Cumhurbaşkanımızın, şu tarihte Gazzedeyim deyişinin üzerinden on bir yıl geçti. Gidebildi mi? Gidebilecek mi? Kendi içimizde bağırıp çağırıyor, milleti kandırmaya devam etmek istiyoruz. Olacak iş mi?
Tarihi tahrifin son halkası
Son yapılan tarih ve devlet bilmemezlik örneğini de gördünüz. Akla ziyan iştir. Dünya diplomatlarına “Türkiye şu yanlışlardan hangisini yap(a)maz?” sorusunu sorsanız ve on madde yazsanız, biri de “Hamas Kuvay- i milliyedir” olsa tereddütsüz hepsi bu maddeyi seçer. Türkiye tarihine düşkündür derler. Bu kadar kendinden kopamaz derler. Bu kadar şuursuzluk olmaz derler. Söyleyecekleri daha ağır sıfatları burada yazamam.
İşte bu şuursuzluğun olmayacak son halkası Millî Eğitim Bakanlığı’ndan geldi. Müfredat dışı bir açılış dersi koydular ve konusunu “Çanakkale’den Gazze’ye bağımsızlık ruhu ve vatan sevgisi“ koydular. İçerik başlıktan daha az vahim değildi. Çanakkale’yi Gazze’lilerle beraber kazanmışız. Malazgirt’te de “Bu bir Türk zaferi değildir, şunlar şunlarla kazandık” demişlerdi ya.. işte öyle. Türkiye’de Türk egemenliğinin tekliğine ortaklar hazırlama planı böyle işliyorsa sonu kargaşaya ve kavgaya çıkar. Kesindir.
Büyük milletin hatıraları
Efendiler, ben emperyal rüya görenlerdenim. Geçmişte bizim olan her toprağı millî hatıralarımız arasında derin üzüntülerle anarım. Balkanlara gittiğimde, Yahya Kemal’in söylediği gibi, “Bizim diyar olarak kaldı kıyamete dek” derim. Türkistan’da, Moğolistan’da da öyle. Filistin’de de son büyük savaşı ve İngilizlere dört yılın sonunda yenilişimizi hatırlarım. Arapların ihaneti filan demeyeceğim. Onu gerekmedikçe dile getirmek olmaz.

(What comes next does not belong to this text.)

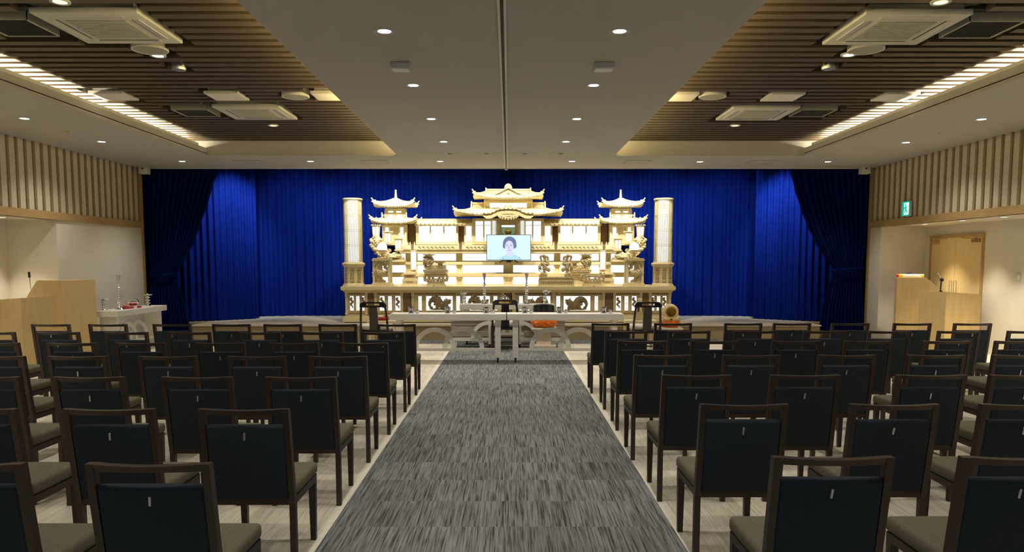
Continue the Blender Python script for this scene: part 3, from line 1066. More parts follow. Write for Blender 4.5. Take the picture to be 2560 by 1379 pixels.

Bunları ben yazar, söylerim. Fakat bir devlet adamı söyleyemez. Bizimkiler bunu da geçti, Gazze’yle Çanakkale’yi birleştirdi. Şu tarih ve devlet bilmezliğe bakar mısınız? Bunun bize getireceği dış zararları geçtim, bu çocukları ilk gün nasıl kanla kılıçla karşı getiriyor ve hem de vatan duygularını hançerliyorsunuz?
Yine oraya döneceğim, Türkiye’de aydınlar, şu veya bu fikir hareketleri tarihe dost olsalar, Cumhurbaşkanını bilmem ama o Millî Eğitim Bakanı bir gün o koltukta oturamazdı.